Canola oil has been used for quite some time in the production of synthetic rubber. Here's what the manufacturer says: ttp://www.nokiantyres.com/passengercars_product_en?product=610495&name=NOKIAN+HAKKAPELIITTA+4 Strength from canola oil A significant part of the oil used in the tread blend is environmentally friendly Finnish canola oil, which improves the tyre’s grip in winter and wet conditions as well as its durability. http://www.nokiantyres.com/release_en?id=631101 A NATURAL RECIPE: WINTER TREAD COMPOUND MADE WITH CANOLA OIL The Nokian Hakkapeliitta 4 has a unique tread compound: it contains Finnish canola oil, which not only improves the tyre's cold weatherp roperties and enhances its tear resistance but also improves the tyre's environmental friendliness. Nokian Tyres purchases canola oil as cold-pressed crude oil and refines it for tread manufacturing. The new environmentally friendly canola oil-based tread rubber does not contain environmentally harmful HA-oils with PAHs (polycyclic aromatic hydrocarbons). Pressed from seeds of the canola plant, which is a member of the cabbage family, canola oil is a biodegradable and renewable natural resource that is an environmental alternative to non-renewable petroleum-based oils. In its efforts to find more environmentally friendly materials, the R & D department at Nokian Tyres carefully researched and tested the properties and possible uses of canola oil.
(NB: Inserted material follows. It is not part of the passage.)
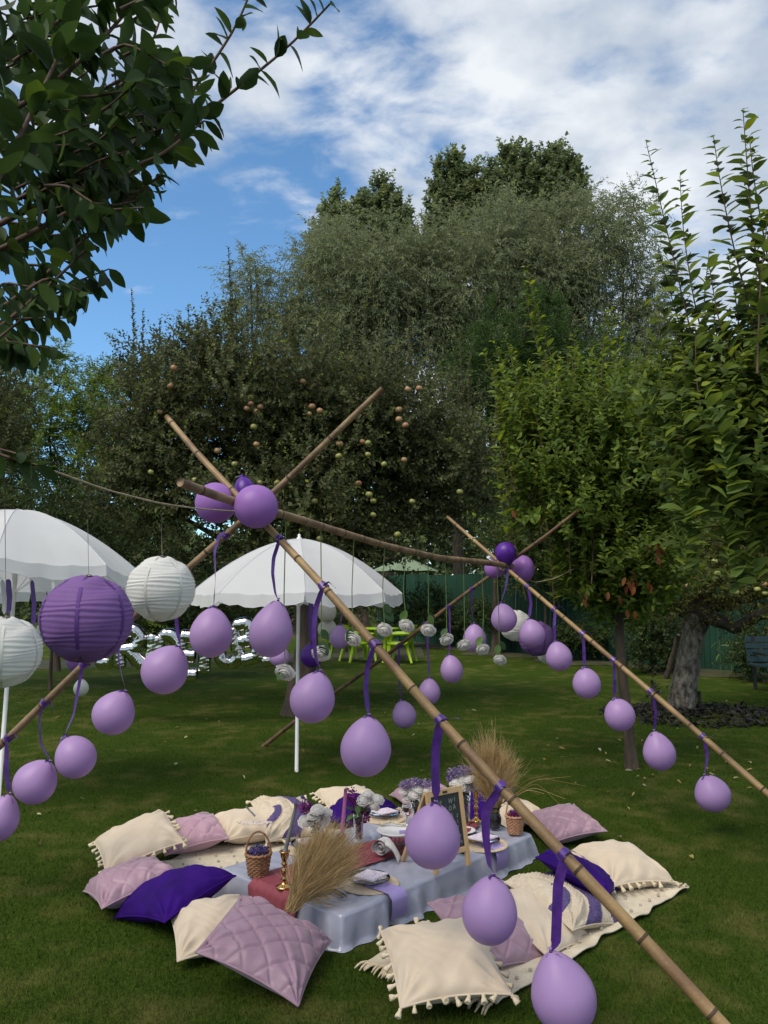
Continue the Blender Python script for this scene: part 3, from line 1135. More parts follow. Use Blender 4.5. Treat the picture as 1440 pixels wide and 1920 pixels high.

Tests and measurements showed that canola oil is particularly suitable for Nordic winter tyres as it improves both grip and tear resistance without any drawbacks on other properties. Exact formulas for the new canola tread rubber compounds as well as mixing procedures are business secrets. The new rubber compound used in the Nokian Hakkapeliitta 4 is tailor-made to achieve the optimum effect together with the new Nokian Hakkapeliitta 4 tread pattern and construction.
 
Messages
8,711
Location
Nothern USA
Much of the synthetic rubber is made from butadiene or substituted butadienes which has 4 carbons and 2 double bonds. It is the double bonds that polymerize in many places. Any single double bond can open up and react with 2 other molecules. More than one double bond can connect 2 chains together called cross linking. Vegetable oils have glycerin with 3 hydroxyls each esterified with a fatty acid, mostly 18 carbon chain ones. Zero, 1, 2, and 3 double bonds are common. The oils vary mostly by the percentages, corn, soy, linseed, safflower, sunflower, canola, etc. are all similar varying mostly by percentages of the different acids. I think canola is rich in the 2 double bond acids giving most molecules of it 6 in all. Makes great paint. In a rubber it would be highly cross liked adding to its strength. The long chain acids would also soften it. Rock hard rubber doesn't grip snow and ice very well. Too hard and it doesn't even grip dry concrete that well. So there may be more than hype, green, and subsidizing Finnish farmers to putting canola oil in a winter tire. One more note. The more unsaturated the oil, the amount of double bonds, the lower its freezing point. The colder the climate the plant grows in, the more double bonds. North Dakota subsidizes its flax farmers by an out standing paint chemistry program its state university. Finland should produce highly unsaturated oils too. Far better to have vegetable oils in your tires than your crankcase. OK, so I am a bit of a crank on that.
 

mikep

Thread starter
Messages
1,181
Location
NJ, USA
Thanks for those great posts Mickey and Labman! Labman, that was expecially interesting. [Cheers!] For those who use tire dressings..especially dimethyl silicone based dressings, I wonder if the canola formulated tire compounds would react negatively, or at all, to those dressings? I've used nothing but water based tire dressings for a couple years now and as of late haven't even used them. I've just grown kind of tired of the look (even though I used a low gloss product)and also of having to "detail" a tire. I never "dressed" snow tires anyway but I'm sure there are people out there who do.
 
Messages
336
Location
White House, TN USA
quote:
Originally posted by Mickey_M: Pressed from seeds of the canola plant, which is a member of the cabbage family, canola oil is a biodegradable and renewable natural resource that is an environmental alternative to non-renewable petroleum-based oils.
Actually it's the Oilseed Rape plant.
 
Messages
121
Location
Vancouver, British Columbia
[LOL!] I actually understood much of that, although I didn't know about the double bond polymerizing effect. Organic chem is interesting until you get tested on it. [Razz] Interesting info Labman, thanks.